Hurry up to wait again December 18 2013

I came home from the ABC Kids Expo in September 2011 ready to proceed with manufacturing, and with a mountain of contacts to follow up with (I must have killed at least one large tree in my effort to stay organized with this). I also came home with some valuable new knowledge, specifically about keystone pricing. For those of you who are not familiar with this, it's really quite simple: everyone needs to double their money. So if a product costs you $5 to make, you should wholesale it for $10 and retail it for $20. I went to the show thinking that The Quick Split would retail for $10. I quickly learned that my cost would need to be $2.50 in order to achieve this price, and I was nowhere near  that. So I came home and immediately changed the retail price to $15 and the wholesale price to $7.50. My cost of goods would fall anywhere between $3.50 - $5.50 depending on how many I ordered. 

The show ended on September 26th, and on September 27th I emailed every single person who gave me a business card at the show. I had the strike while the iron's hot  mentality, wanting to hurry up and contact everyone I had met while my product was still fresh in their minds. I planned to place my first order with my manufacturers in mid October, so I had a few weeks to secure orders and firm up what quantity I needed. 

Some buyers placed small orders. A few buyers said they needed to buy from me at $5 and wanted to sell it for $10 instead of $15. One company told me my price would never be low enough for them unless I manufactured in China. A few large companies said they were interested and would like to have manufactured product samples in order to further review the product and make a decision.

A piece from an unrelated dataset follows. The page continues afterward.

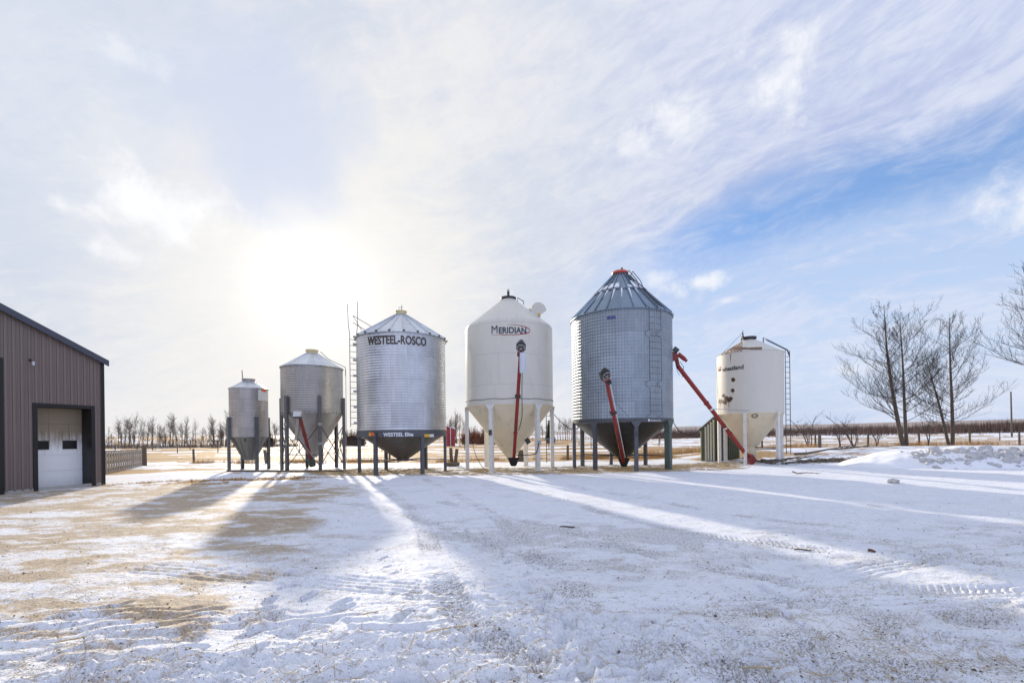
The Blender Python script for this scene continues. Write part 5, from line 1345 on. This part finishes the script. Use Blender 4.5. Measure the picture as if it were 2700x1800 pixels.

It all boiled down to this: I would never be able to provide product samples to those large companies if I did not manufacture. But I did not have enough firm orders to go with a large quantity and get a better price per unit. So I made the decision to only order 500 units. This would get the ball rolling, and I could begin to sell and send samples out. My margins would not be as good as I had hoped for, but I didn't want to take the risk of ordering thousands of units that I may or may not be able to sell. 

In November of 2011, I emailed purchase orders to my steel, plastic and packaging vendors. Because it was my first order, the anticipated lead-time for tooling + manufacturing was 14-16 weeks. And so I was presented yet again with another opportunity to practice the art of patience.